Still, there’s much of interest going on in The Time of the Doctor. Clara gets tricked into returning to Earth as a way of ensuring her safety (but this isn’t The Parting of the Ways). Then she piggy backs on the outer hull of the TARDIS through the vortex to rejoin the story (but this isn’t Utopia). The stop/start nature of her story might seem a little offputting, but it’s an elegant device for showing the passage of long periods of time. In a way, it’s a pity we (the audience) don’t stick with her throughout, distancing us from the Doctor’s story and making his increasing age and infirmity a more immediate shock.

But we need to see what’s happening on Trenzalore in the gaps, because the Doctor’s defence of the town of Christmas is the heart of the story; to prevent another Time War the restless wanderer will settle down and commit to a cause. And because this takes hundreds of years (in which time the town barely changes, but shush now), we see the youngest ever Doctor become the oldest. Surely this is Moffat both playing to Smith’s strengths (he has often claimed that Smith is best at portraying the Doctor’s great age) but also indulging in some delicious irony;  how else should the youngest Doctor die but through old age?

This leads to the episode’s neatest trick – the regeneration. It’s not so much that it delivers the Doctor a new lifecycle, though that does feel like a cumbersome burden gratefully abandoned. It’s that the regeneration is the resolution of the story, the first time that’s happened. It’s the way of solving the problem. As it carves through those Dalek ships, it brings the siege of Trenzalore to an end. Every other time the Doctor’s regenerated, that’s been the consequence of the Doctor’s role in the story – the price he’s paid for winning through. Here regeneration is the sweet dessert at the end of the meal, not the unwanted bill.

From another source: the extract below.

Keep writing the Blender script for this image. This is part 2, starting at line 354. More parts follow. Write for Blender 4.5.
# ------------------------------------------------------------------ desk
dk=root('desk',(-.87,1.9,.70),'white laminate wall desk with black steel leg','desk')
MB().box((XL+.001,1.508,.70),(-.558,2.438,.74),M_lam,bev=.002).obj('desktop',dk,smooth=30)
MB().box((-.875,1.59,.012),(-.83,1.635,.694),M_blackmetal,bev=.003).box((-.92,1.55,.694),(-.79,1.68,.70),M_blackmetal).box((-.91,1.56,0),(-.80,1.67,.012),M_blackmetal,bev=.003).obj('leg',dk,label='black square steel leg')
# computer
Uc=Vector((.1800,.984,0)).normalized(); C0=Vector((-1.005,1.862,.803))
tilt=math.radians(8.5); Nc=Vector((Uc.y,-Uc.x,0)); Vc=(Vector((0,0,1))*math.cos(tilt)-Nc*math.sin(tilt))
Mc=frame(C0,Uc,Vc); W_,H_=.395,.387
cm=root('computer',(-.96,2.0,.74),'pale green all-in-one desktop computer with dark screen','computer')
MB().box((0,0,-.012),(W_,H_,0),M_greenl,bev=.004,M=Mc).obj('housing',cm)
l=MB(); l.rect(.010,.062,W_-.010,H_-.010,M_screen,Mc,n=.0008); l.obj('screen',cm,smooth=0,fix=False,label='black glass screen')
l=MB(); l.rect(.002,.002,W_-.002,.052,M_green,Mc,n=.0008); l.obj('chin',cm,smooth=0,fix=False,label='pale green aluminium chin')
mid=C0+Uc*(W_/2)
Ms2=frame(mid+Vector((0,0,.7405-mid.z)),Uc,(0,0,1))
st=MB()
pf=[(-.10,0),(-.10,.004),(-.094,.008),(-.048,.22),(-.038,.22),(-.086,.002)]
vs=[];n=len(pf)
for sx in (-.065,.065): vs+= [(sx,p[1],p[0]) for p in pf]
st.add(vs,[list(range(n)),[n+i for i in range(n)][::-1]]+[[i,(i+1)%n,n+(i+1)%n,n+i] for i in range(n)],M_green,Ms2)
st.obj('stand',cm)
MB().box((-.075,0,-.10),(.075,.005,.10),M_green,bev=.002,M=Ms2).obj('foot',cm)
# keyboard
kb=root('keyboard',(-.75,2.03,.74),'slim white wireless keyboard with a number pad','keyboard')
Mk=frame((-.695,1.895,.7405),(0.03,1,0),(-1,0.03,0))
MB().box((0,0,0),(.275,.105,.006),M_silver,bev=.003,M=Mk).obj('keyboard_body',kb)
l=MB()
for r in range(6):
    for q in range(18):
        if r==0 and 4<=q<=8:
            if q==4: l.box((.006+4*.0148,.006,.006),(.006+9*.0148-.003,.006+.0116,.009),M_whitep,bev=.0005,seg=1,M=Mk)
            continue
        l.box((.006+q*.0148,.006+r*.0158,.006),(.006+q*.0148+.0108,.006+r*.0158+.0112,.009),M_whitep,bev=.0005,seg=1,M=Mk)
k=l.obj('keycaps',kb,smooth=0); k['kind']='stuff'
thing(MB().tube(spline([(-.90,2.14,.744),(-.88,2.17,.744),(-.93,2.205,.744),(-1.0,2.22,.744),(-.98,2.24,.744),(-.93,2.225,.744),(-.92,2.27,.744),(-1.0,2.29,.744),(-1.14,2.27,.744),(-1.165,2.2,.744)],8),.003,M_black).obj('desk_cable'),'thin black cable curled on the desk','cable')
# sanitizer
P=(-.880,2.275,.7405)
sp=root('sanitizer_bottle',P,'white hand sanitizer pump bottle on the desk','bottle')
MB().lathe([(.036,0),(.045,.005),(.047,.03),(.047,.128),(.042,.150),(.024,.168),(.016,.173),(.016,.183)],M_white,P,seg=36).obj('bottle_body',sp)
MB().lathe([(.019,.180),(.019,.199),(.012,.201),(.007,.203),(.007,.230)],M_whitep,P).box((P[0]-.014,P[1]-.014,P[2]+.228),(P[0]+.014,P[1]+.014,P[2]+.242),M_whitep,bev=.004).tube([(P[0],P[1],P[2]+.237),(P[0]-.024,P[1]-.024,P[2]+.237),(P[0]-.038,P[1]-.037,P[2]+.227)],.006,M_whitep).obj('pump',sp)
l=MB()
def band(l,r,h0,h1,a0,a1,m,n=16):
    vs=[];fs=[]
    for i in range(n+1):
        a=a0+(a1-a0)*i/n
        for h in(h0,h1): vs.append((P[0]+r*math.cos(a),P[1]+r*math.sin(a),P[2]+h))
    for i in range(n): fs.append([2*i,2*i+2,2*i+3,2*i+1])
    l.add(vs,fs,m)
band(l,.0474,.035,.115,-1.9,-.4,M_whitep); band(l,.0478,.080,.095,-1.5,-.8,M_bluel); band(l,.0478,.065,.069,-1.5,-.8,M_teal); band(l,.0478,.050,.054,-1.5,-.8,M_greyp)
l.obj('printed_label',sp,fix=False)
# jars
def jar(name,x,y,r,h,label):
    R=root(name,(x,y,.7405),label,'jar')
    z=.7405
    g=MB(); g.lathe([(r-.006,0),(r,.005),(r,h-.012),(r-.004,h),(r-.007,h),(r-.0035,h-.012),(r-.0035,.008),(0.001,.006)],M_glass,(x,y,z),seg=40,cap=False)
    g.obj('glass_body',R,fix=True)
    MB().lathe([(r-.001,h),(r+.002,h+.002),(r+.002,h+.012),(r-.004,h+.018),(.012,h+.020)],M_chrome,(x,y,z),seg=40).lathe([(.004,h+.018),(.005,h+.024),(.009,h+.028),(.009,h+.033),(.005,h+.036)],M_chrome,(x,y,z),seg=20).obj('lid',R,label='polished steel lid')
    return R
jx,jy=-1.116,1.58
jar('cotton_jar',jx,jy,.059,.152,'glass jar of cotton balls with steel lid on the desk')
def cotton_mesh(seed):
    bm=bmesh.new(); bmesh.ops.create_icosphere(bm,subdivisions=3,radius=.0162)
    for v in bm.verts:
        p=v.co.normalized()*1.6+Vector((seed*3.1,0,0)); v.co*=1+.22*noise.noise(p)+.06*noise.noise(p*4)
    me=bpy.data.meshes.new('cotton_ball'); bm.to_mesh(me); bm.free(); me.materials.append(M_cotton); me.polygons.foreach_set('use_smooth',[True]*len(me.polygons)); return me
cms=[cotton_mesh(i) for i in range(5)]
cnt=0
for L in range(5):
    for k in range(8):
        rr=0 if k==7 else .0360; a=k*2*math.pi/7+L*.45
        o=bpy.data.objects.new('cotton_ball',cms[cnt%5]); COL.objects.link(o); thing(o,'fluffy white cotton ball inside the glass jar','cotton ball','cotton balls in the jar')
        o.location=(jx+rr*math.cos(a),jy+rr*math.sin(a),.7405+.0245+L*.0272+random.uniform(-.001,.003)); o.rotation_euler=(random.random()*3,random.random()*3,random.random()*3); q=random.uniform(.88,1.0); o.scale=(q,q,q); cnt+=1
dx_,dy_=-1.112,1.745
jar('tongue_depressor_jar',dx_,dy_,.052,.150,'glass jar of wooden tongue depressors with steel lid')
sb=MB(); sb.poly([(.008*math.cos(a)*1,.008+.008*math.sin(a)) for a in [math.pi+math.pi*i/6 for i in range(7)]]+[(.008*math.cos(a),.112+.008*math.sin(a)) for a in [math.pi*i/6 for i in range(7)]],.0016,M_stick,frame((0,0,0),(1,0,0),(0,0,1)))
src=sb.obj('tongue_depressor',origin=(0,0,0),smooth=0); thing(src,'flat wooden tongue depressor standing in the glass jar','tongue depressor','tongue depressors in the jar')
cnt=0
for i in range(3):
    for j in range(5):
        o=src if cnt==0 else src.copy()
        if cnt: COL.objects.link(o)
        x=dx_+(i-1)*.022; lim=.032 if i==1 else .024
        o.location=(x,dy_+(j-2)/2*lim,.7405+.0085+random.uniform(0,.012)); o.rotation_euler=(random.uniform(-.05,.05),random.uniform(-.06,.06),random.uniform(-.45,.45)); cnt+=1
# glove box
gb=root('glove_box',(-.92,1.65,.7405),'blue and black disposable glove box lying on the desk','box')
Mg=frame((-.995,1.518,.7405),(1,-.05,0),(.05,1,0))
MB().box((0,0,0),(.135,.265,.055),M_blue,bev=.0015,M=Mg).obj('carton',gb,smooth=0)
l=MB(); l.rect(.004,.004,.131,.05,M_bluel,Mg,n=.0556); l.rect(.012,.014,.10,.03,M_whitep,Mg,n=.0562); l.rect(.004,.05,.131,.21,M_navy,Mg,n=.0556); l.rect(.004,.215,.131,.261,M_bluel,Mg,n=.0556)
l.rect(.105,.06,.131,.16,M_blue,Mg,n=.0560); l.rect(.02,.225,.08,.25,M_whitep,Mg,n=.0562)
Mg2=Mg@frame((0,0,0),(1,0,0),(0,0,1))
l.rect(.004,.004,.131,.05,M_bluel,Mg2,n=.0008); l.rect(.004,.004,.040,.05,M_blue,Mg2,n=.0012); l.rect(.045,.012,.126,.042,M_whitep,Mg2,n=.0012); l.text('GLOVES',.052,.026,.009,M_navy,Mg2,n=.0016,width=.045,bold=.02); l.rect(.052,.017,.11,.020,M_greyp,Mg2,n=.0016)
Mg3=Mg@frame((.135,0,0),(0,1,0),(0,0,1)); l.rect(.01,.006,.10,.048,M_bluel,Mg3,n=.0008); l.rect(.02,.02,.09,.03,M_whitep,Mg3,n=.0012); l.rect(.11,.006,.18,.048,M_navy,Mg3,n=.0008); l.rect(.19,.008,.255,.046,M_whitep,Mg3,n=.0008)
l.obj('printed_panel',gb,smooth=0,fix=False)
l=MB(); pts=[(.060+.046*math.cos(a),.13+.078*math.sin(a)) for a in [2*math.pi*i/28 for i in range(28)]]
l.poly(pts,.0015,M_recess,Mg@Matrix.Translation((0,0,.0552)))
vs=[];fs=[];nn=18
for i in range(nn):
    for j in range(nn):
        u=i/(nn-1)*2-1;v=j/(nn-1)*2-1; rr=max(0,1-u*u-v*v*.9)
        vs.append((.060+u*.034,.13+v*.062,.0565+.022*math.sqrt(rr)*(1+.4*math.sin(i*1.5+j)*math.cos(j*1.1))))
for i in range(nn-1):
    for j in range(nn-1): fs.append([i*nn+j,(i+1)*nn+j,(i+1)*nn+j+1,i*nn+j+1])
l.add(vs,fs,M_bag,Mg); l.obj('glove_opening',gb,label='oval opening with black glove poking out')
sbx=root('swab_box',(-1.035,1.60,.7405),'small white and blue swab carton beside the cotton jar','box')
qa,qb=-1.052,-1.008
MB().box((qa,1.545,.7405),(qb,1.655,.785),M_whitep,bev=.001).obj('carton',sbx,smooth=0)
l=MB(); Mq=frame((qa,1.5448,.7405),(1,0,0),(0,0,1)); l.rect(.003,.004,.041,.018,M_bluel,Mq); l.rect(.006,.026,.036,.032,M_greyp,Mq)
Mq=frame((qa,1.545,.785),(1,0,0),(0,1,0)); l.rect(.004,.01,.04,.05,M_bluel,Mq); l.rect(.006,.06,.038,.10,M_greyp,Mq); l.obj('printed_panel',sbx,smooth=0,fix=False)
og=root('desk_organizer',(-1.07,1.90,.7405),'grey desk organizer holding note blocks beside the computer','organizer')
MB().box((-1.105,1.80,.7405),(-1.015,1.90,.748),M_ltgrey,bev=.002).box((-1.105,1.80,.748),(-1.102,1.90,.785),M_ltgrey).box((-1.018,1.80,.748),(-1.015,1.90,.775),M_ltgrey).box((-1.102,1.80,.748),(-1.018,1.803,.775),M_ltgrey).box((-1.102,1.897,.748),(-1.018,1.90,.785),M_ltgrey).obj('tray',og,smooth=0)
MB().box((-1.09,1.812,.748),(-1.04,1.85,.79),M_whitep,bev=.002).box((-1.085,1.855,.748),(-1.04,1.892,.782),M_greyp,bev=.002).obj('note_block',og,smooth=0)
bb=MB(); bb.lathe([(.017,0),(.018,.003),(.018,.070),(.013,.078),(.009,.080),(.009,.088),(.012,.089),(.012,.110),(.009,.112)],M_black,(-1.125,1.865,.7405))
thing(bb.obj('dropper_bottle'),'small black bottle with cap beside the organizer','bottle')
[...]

It ends with the young, handsome and funny Doctor restored pre-change, but this isn’t The End of Time. There’s no drawn out valedictory tour of past companions, just a short scene where the differences between Doctor and actor become hard to discern. “I will not forget one line of this”, says the Doctor, but that word ‘line’ seems to deliberately reference the lines which Matt Smith has spoken in the role. “I will always remember when the Doctor was me”; again it could be Matt speaking, not the Doctor. And thinking back, whether he was being mobbed by adoring children, or walking past walls plastered with fan’s artwork or even revealing his newly shaven head, this story has deliberately blurred the lines between actor and Doctor. And thus it acknowledges fictionally what the viewers already know in fact; it’s goodbye to both.

But then a whiplash crick of the neck, and the new man arrives. After an hour rich in sentiment, the show rolls on, with its trademark lack of sentimentality.

LINK to Human Nature/The Family of Blood: Both involve making the lead actor up to be aged greatly. (And these make up jobs are always brilliant, but, despite the best of efforts, are never 100% convincing are they? It’s something about the eyes which seem unageable; islands of youth in an ocean of wrinkly skin.)